Saturday, August 13, 2016

Mission: Jimmy Stewart and the Fight for Europe, by Robert Matzen


“What is it you want, Hitler? What do you want? You want the moon? Just say the word and I'll throw a lasso around it and pull it down. Hey. That's a pretty good idea. I'll give you the moon, Hitler. ”

 (No one will get that.)

 

  I spent a lot of time with my grandparents as a kid, and so I grew up watching old movies. I was more familiar with depression-era  movies and movie stars than any ten-year-old should have been. My grandfather would tell me all about the stars of whatever movie we were watching at the time during the commercial breaks, so I knew that Jimmy Stewart had served in the Army Air Corps during World War II, but I always assumed that his service was one of those fake celebrity tours of duty, and that he was there more for publicity and to drum up war bonds sales than anything else.

 

 Boy, was I wrong.

 

 Not only did Stewart enlist, but he fought like a wildcat to be a combat pilot, despite the wishes of the Army and the movie studio moguls, who did everything that they could to keep him out of harm's way. 

 

  Author Robert Matzen has meticulously researched Stewart's time in the military, and his hard work and respect for his subject show on every page.

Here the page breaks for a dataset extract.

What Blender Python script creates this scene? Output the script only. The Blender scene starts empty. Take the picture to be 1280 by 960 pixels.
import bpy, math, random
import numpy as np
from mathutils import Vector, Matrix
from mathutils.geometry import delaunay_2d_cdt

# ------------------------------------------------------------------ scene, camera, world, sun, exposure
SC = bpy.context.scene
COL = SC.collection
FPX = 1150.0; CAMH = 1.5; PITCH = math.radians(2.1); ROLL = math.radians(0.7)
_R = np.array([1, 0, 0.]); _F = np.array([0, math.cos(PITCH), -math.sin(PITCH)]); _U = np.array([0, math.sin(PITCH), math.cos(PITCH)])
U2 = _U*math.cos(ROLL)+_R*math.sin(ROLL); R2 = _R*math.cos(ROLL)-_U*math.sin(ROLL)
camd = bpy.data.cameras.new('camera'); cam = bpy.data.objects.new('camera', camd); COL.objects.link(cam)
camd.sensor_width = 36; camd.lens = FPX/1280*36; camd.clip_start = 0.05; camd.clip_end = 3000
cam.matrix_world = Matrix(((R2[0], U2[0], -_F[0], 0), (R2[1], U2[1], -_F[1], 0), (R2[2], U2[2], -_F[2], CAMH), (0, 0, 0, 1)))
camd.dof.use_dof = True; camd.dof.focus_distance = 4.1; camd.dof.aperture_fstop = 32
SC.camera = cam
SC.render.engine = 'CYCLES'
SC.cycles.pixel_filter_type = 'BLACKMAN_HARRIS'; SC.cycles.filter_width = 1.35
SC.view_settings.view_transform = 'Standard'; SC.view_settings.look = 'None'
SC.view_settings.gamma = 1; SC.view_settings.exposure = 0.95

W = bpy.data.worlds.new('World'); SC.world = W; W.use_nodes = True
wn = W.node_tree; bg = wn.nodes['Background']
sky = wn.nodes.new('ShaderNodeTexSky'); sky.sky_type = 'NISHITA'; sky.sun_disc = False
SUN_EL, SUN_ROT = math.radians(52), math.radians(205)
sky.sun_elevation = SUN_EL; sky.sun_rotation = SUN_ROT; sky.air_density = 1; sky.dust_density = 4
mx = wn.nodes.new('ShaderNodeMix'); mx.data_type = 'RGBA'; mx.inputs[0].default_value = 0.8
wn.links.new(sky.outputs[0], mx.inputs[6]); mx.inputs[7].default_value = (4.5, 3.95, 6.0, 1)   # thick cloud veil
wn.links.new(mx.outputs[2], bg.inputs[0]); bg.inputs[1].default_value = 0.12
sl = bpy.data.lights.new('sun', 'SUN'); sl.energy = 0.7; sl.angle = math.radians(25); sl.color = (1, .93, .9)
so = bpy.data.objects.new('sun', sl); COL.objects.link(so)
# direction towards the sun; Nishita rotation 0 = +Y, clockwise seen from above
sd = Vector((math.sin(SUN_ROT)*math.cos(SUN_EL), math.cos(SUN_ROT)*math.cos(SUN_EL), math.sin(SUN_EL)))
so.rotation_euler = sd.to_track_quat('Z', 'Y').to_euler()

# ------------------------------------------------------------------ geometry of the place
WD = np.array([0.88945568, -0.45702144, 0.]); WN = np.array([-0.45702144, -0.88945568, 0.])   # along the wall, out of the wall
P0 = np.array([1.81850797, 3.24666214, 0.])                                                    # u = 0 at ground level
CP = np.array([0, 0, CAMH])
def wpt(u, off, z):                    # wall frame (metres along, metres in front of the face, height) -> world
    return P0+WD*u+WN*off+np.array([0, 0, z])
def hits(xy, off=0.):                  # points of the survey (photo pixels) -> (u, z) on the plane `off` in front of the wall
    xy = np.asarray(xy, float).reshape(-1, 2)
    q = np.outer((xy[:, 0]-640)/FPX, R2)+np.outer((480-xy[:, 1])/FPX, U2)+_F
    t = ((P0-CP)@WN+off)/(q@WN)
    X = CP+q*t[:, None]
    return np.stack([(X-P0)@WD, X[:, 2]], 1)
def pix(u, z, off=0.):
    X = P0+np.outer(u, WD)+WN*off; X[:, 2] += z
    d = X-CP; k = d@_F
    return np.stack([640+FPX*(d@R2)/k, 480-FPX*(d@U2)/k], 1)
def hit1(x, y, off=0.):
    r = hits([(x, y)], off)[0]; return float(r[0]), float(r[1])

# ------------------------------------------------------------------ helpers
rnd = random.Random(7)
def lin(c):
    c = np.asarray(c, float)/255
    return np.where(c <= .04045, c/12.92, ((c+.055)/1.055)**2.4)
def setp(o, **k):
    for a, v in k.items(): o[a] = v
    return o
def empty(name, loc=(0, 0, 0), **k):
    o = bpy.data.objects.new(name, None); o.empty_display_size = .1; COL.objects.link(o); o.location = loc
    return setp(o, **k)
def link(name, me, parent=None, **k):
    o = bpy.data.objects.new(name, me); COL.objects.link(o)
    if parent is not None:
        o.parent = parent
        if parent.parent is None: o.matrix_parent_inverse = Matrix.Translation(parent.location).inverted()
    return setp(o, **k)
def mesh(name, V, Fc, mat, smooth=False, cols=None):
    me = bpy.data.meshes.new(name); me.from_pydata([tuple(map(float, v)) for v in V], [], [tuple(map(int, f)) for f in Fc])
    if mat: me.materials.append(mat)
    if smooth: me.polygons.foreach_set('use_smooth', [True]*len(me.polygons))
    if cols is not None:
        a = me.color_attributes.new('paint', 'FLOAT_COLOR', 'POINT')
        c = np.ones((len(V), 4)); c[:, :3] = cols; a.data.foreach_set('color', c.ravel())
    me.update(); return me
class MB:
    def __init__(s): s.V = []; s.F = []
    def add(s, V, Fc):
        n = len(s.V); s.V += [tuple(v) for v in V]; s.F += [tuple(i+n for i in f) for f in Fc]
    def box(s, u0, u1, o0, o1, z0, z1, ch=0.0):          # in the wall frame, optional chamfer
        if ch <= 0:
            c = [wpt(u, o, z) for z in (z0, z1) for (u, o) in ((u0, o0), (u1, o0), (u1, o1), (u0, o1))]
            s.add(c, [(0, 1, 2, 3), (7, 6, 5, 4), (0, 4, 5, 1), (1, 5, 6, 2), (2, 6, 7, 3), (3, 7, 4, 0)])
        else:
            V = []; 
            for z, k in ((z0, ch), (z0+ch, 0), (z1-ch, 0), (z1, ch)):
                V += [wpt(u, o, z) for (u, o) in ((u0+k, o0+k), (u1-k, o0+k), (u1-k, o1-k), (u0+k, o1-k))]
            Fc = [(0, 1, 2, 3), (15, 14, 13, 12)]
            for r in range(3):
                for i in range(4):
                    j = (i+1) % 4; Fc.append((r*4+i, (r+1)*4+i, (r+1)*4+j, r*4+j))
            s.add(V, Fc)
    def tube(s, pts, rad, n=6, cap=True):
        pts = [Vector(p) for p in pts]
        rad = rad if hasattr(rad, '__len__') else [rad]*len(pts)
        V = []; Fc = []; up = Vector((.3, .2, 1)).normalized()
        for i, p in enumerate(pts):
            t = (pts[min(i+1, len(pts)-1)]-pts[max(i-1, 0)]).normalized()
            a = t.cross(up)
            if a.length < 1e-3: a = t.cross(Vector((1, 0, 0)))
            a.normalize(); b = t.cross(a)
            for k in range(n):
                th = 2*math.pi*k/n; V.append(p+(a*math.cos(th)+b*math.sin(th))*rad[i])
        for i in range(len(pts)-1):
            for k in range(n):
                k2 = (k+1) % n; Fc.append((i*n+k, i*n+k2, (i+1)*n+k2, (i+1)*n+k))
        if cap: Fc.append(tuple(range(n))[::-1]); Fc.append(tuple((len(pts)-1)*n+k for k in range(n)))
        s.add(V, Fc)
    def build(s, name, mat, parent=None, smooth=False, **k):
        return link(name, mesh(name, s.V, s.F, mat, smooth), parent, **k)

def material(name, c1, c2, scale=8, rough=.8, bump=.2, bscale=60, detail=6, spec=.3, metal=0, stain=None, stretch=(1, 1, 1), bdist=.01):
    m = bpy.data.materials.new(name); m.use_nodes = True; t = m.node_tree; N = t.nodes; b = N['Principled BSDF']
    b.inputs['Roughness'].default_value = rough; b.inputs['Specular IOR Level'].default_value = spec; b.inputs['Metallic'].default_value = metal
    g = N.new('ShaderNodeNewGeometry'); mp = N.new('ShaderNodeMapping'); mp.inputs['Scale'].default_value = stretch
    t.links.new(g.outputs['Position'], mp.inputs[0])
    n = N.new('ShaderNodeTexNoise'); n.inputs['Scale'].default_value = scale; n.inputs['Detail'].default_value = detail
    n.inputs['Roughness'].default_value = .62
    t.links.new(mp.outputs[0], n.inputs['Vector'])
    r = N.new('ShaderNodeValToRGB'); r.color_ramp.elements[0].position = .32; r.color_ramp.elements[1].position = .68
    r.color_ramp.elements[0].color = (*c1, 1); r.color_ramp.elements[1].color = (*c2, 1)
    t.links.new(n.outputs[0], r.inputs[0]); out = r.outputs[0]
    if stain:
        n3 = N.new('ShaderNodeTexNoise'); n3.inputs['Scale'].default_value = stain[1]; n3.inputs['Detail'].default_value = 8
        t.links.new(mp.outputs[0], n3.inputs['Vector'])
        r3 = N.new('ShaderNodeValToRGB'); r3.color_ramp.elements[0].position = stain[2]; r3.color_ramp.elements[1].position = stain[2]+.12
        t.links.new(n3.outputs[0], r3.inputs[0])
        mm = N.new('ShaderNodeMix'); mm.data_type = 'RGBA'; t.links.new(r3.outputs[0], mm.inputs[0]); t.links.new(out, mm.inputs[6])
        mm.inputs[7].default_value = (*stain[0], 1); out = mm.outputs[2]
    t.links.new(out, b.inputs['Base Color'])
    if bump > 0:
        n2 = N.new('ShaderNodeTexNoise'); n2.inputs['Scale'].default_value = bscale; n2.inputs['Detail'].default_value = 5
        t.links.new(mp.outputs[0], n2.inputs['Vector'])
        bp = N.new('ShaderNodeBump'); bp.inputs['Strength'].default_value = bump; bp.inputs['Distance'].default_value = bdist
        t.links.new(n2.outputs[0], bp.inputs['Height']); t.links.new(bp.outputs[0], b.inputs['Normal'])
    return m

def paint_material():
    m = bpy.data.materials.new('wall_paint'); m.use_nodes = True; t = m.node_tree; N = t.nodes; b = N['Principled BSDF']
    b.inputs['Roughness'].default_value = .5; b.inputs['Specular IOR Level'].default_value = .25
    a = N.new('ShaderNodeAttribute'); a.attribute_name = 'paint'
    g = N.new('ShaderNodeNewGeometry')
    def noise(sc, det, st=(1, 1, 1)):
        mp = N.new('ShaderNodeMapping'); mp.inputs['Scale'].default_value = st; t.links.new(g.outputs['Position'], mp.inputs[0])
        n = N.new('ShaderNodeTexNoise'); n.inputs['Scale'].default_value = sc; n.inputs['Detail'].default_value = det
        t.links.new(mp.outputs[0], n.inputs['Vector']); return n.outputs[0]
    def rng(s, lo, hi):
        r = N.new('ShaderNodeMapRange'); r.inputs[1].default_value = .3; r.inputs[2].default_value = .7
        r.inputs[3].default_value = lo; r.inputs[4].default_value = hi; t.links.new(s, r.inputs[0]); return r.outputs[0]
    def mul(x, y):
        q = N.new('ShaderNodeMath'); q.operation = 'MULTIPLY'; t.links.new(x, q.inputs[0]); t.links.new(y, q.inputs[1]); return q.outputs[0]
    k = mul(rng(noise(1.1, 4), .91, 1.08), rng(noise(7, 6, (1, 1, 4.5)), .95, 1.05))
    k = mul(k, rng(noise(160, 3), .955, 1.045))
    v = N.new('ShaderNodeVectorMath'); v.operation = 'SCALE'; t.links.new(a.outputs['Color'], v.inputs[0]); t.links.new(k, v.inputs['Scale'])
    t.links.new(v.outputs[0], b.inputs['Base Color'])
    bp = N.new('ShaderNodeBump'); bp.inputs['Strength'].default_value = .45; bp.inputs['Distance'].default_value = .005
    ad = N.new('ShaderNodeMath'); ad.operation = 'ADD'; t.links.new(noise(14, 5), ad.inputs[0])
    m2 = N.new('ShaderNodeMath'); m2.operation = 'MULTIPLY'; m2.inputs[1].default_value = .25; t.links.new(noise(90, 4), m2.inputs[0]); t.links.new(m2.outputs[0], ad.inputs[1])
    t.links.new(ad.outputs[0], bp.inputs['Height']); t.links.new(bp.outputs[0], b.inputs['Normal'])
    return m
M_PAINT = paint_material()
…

Matzen details Stewart's early life and career (Who would have guessed that Stewart was such a famous ladies' man?) before segueing into his years in the military, where Stewart served bravely, and quickly rose up the ranks. Matzen does an admirable job of taking the reader along on the harrowing bombing raids that Stewart flew. (It's amazing that anyone lived through one of these bombing missions, let alone the staggering twenty-five that were necessary before being rotated out of combat.)

 

  Matzen follows Stewart through the end of the war and beyond, as he returns to Hollywood and attempts to revive his career in a Hollywood that seems to have moved past him. Stewart's stoic struggle with PTSD was particularly poignant, as was his lifelong refusal to discuss any aspects of his military service. Matzen really makes Stewart's personality come alive, showing his subject to be a perfect representation of "The greatest generation".

 

 If I had any problem with this book, it was with Matzen's frequent cutaways to chapters devoted to German General Adolf Galland, a fighter pilot who flew opposite Stewart, and Trudy McVicker (Formerly Gertrude Siepmann), who was a child in Germany during the war. I assume that Matzen added these chapters to get the perspective of the enemy and the wartime civilian, but since neither of them ever met Stewart, or crossed paths with him in any way, these chapters come across as, at best, filler, and, at worst, a meaningless distraction. Both Galland and McVicker seem to have led extraordinary lives, and I would happily read a book by Matzen about either one, but their stories seem out of place juxtaposed with Stewart's.

 

 That small quibble aside, I genuinely enjoyed this book, and heartily recommend it to military and films buffs alike.

 

 GoodKnight Books provided a review copy.